JSS Database location.. Localhost or remote???

kerouak
Valued Contributor

Having a bit of a disagreement on this...

What do you all think is best practice ..

Local Database or External Server??

ta!

4 REPLIES 4

franton
Valued Contributor III

One server per service has always been my design. That way I can control how much resources each box needs.

If you end up going clustered service, then you don't want the load of the web app and database plus all the other web apps hitting that box at once.

blackholemac
Valued Contributor III

Second @franton

If your install base is growing at all over the next year or two, then I would recommend getting the separation of Tomcat and MySQL done and out of the way.
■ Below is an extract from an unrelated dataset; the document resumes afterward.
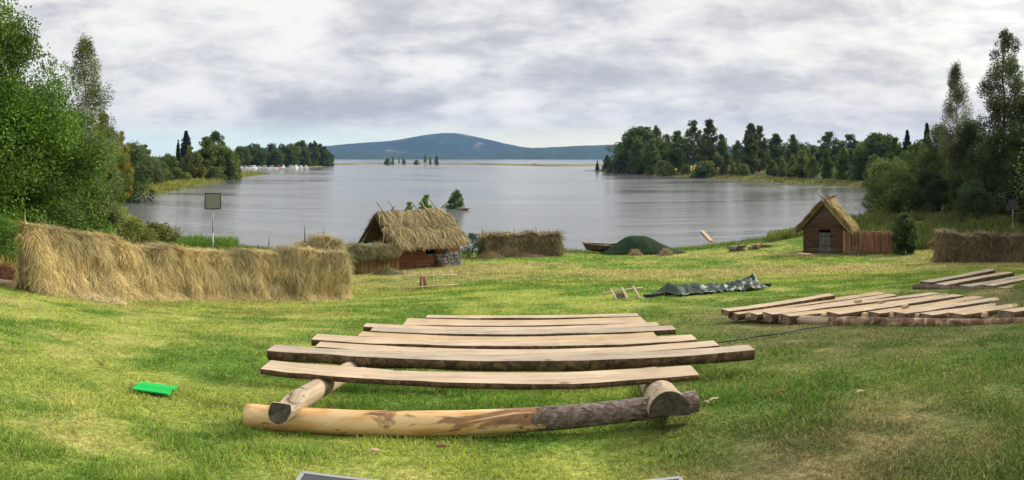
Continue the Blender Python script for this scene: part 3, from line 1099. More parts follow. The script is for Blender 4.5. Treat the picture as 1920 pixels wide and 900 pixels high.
# ------------------------------------------------------------------ stage deck at the viewer's feet
root = thing('stage_deck', (0, 3.0, gz(0, 3.0)), 'dark grey stage deck with pale metal edges at the very bottom of the picture', 'stage deck')
base = np.array(root.location)
b = B()
dk = 3.62
zt = EYE - dk * (900 + 14 - HOR) / FPX
xl, xr = dk * math.tan((566 - 960) / FPX) * 0.995, dk * math.tan((1275 - 960) / FPX)
b.abox((xl + 0.02, dk - 1.0, zt - 0.03), (xr - 0.02, dk - 0.012, zt))
b.build('deck_panel', mat_plain('dark_deck', (0.065, 0.066, 0.072), 0.6, 0.3, 0, 0.15), root, base, None, False)
b = B()
for lo, hi in (((xl, dk - 0.012, zt - 0.09), (xr, dk + 0.012, zt + 0.004)), ((xl - 0.01, dk - 1.0, zt - 0.09), (xl + 0.012, dk + 0.010, zt + 0.002)),
               ((xr - 0.012, dk - 1.0, zt - 0.09), (xr + 0.01, dk + 0.010, zt + 0.002))):
    b.abox(lo, hi)
b.build('edge_frame', M['steel'], root, base, None, False)
for sx in (xl + 0.08, xr - 0.08):
    for sy in (dk - 0.08, dk - 0.9):
        b = B()
        zb = gz(sx, sy) - 0.02
        b.tube([(sx, sy, zb), (sx, sy, zt - 0.03)], 0.024, 10)
        b.build('leg', M['steel'], root, base, None, False)

# ------------------------------------------------------------------ seat pad on the left slope
m, t, out = new_mat('green_foam')
bsdf(t, out, t.mix(1.0, (0.02, 0.46, 0.09), t.ramp(t.noise(objco(t), 30, 3), [(0.3, 0.88), (0.7, 1.12)]), 'MULTIPLY'), 0.85, 0.1)
q0 = G(290, 7.42)
b = B()
nu, nv = 14, 10
V = []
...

You get all the benefits of service separation and in theory, if you are growing, then you can bring up more Tomcat servers fairly quickly without hurting what is already in production.
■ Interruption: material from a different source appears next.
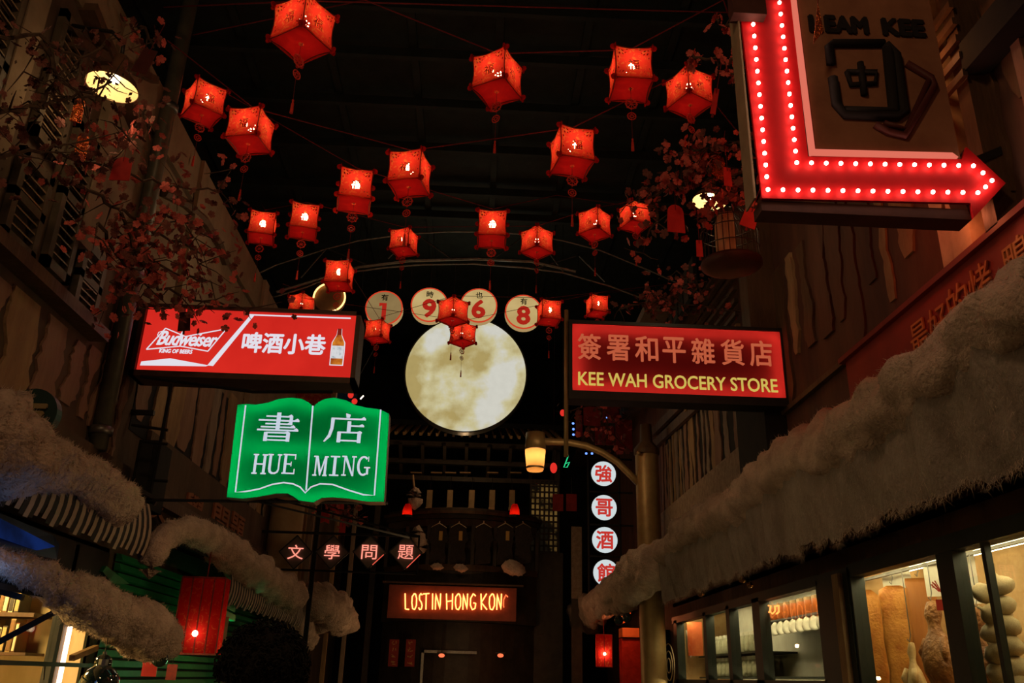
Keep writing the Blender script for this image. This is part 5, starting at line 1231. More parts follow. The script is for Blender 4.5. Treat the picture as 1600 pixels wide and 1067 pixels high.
# ================================================================ BUILDING AT THE END OF THE STREET
XC = -.28
def by(x, k=0.0): return 17.3 + k + .85 * ((x - XC) / 1.55) ** 2
XS = [XC + 1.56 * (-1 + 2 * i / 14) for i in range(15)]
t = thing('balcony_house', (XC, 18, 0), 'dark bow-fronted balcony building closing the street, topped by a curved cornice', 'building')
def bowed(z0, z1, o1, nm, m_, sc_=1.0, dz=0.0):
    P = [(XC + (x - XC) * sc_, by(x) - o1) for x in XS]
    mb = MB(); mb.prism([(x, y, z0) for x, y in P] + [(P[-1][0], 19.2, z0), (P[0][0], 19.2, z0)], (0, 0, z1 - z0)); return mb.build(nm, m_, t)
M['dwood'] = mat('very_dark_wood', (.035, .026, .018), (.06, .045, .03), .5, scale=5, bump=.2)
bowed(4.52, 4.60, .05, 'cornice', M['dwood'], 1.03); bowed(4.60, 4.66, .12, 'cornice', M['wood'], 1.06); bowed(4.66, 4.74, .0, 'cornice', M['dwood'])
bowed(4.38, 4.52, -.02, 'frieze', M['wall_l']); bowed(3.50, 3.62, .03, 'balcony_rail', M['wood'], 1.01); bowed(3.62, 4.38, -.5, 'recess', M['dwood'], .9)
bowed(3.28, 3.5, -.02, 'fascia', M['dwood']); bowed(2.55, 3.28, .0, 'fascia', M['dwood']); bowed(0, 2.55, -.35, 'lower_wall', M['dwood'])
for i in range(0, 15, 2):
    x = XS[i]; MB().box((x - .035, by(x) - .02, 3.6), (x + .035, by(x) + .05, 4.4)).build('post', M['dwood'], t)
# neon words and their board
bz = 2.88
t2 = thing('neon_sign', (-.33, 17.0, 2.5), 'orange-red handwritten neon words on a dark board at the end of the street', 'sign')
MB().box((-1.62, 17.02, 2.56), (.82, 17.08, 3.17)).build('board', mat('dark_red_neon_board', (.28, .07, .045), (.2, .05, .03), .7, scale=4), t2)
MB().box((-1.75, 17.0, 3.2), (.95, 17.2, 3.23)).build('top_ledge', M['wood'], t2)
GL = {'L': [[(0, 1), (.05, .02), (.7, .0)]], 'O': [[(.5, 1), (.12, .8), (.05, .4), (.2, .05), (.55, 0), (.85, .25), (.88, .7), (.7, .95), (.5, 1)]],
      'S': [[(.85, .9), (.5, 1), (.2, .85), (.2, .62), (.6, .45), (.8, .25), (.6, .02), (.2, .0), (.02, .12)]], 'T': [[(0, .97), (1, 1)], [(.5, .98), (.45, 0)]],
      'I': [[(.5, 1), (.45, 0)]], 'N': [[(.02, 0), (.1, 1), (.75, .02), (.85, 1)]], 'H': [[(.05, 1), (.1, 0)], [(.85, 1), (.8, 0)], [(.08, .5), (.82, .55)]],
      'G': [[(.85, .85), (.5, 1), (.12, .7), (.08, .3), (.35, 0), (.75, .08), (.85, .4), (.5, .42)]], 'K': [[(.05, 1), (.1, 0)], [(.85, 1), (.1, .45), (.9, 0)]]}
M['neon_o'] = emit('orange_neon_tube', (1.0, .26, .06), 5.5); M['neon_off'] = emit('half_lit_neon_tube', (.9, .15, .04), 1.6)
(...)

I recommend the Jamf 350 course highly if possible...they will teach you this concept as well as help you to plan scaling the right way.

crbeck
Contributor

Depends on how large your environment is. If your device count is only in the hundreds of devices total and you don't have a lot of external integrations into Jamf then you're probably fine with Tomcat and database sharing a beefy server, especially if your environment isn't going to grow significantly (still good practice to have the database on a separate server as @franton said though).

Otherwise I'd be looking at a dedicated server for the Jamf database, that's the first thing that should be done to scale Jamf for improved performance.

thoule
Valued Contributor II

If you're never going to grow past a couple hundred devices, then one server is fine. If you're going to do more, then it's best to start with different servers and prepare for a clustered environment.